Your goal
All of the data needs to be repeated exactly.

Available data
— start —

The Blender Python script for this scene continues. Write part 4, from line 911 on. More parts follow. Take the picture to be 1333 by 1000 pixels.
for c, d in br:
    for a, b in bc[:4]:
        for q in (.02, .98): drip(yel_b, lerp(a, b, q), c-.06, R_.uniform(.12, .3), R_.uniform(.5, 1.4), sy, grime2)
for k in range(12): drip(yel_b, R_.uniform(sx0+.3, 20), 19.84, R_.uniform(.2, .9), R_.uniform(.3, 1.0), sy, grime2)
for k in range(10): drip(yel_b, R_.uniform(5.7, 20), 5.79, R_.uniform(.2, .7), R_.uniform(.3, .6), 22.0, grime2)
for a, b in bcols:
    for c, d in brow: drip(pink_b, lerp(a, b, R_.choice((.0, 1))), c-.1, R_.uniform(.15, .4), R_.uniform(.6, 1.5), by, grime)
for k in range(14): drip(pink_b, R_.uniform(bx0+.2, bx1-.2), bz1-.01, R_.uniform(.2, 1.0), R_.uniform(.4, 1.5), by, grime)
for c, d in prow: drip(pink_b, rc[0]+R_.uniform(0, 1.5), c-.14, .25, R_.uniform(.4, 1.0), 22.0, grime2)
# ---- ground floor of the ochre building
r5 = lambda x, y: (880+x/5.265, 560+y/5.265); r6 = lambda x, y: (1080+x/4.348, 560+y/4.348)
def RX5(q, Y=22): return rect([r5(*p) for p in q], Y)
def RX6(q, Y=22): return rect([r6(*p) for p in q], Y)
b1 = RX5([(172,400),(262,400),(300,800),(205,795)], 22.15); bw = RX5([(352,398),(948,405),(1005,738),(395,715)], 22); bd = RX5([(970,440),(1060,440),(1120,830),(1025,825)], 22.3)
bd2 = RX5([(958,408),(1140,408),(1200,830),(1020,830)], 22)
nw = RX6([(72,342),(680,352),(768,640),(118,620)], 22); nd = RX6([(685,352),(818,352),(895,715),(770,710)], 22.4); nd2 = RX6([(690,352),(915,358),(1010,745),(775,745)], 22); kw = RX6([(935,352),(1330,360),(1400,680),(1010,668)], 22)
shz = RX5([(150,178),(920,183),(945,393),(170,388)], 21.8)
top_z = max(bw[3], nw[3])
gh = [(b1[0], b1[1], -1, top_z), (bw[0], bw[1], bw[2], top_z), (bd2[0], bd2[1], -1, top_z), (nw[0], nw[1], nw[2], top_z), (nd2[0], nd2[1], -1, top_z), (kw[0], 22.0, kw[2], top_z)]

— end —

Task solution
The Blender Python script for this scene continues. Write part 4, from line 911 on. More parts follow. Take the picture to be 1333 by 1000 pixels.
for c, d in br:
    for a, b in bc[:4]:
        for q in (.02, .98): drip(yel_b, lerp(a, b, q), c-.06, R_.uniform(.12, .3), R_.uniform(.5, 1.4), sy, grime2)
for k in range(12): drip(yel_b, R_.uniform(sx0+.3, 20), 19.84, R_.uniform(.2, .9), R_.uniform(.3, 1.0), sy, grime2)
for k in range(10): drip(yel_b, R_.uniform(5.7, 20), 5.79, R_.uniform(.2, .7), R_.uniform(.3, .6), 22.0, grime2)
for a, b in bcols:
    for c, d in brow: drip(pink_b, lerp(a, b, R_.choice((.0, 1))), c-.1, R_.uniform(.15, .4), R_.uniform(.6, 1.5), by, grime)
for k in range(14): drip(pink_b, R_.uniform(bx0+.2, bx1-.2), bz1-.01, R_.uniform(.2, 1.0), R_.uniform(.4, 1.5), by, grime)
for c, d in prow: drip(pink_b, rc[0]+R_.uniform(0, 1.5), c-.14, .25, R_.uniform(.4, 1.0), 22.0, grime2)
# ---- ground floor of the ochre building
r5 = lambda x, y: (880+x/5.265, 560+y/5.265); r6 = lambda x, y: (1080+x/4.348, 560+y/4.348)
def RX5(q, Y=22): return rect([r5(*p) for p in q], Y)
def RX6(q, Y=22): return rect([r6(*p) for p in q], Y)
b1 = RX5([(172,400),(262,400),(300,800),(205,795)], 22.15); bw = RX5([(352,398),(948,405),(1005,738),(395,715)], 22); bd = RX5([(970,440),(1060,440),(1120,830),(1025,825)], 22.3)
bd2 = RX5([(958,408),(1140,408),(1200,830),(1020,830)], 22)
nw = RX6([(72,342),(680,352),(768,640),(118,620)], 22); nd = RX6([(685,352),(818,352),(895,715),(770,710)], 22.4); nd2 = RX6([(690,352),(915,358),(1010,745),(775,745)], 22); kw = RX6([(935,352),(1330,360),(1400,680),(1010,668)], 22)
shz = RX5([(150,178),(920,183),(945,393),(170,388)], 21.8)
top_z = max(bw[3], nw[3])
gh = [(b1[0], b1[1], -1, top_z), (bw[0], bw[1], bw[2], top_z), (bd2[0], bd2[1], -1, top_z), (nw[0], nw[1], nw[2], top_z), (nd2[0], nd2[1], -1, top_z), (kw[0], 22.0, kw[2], top_z)]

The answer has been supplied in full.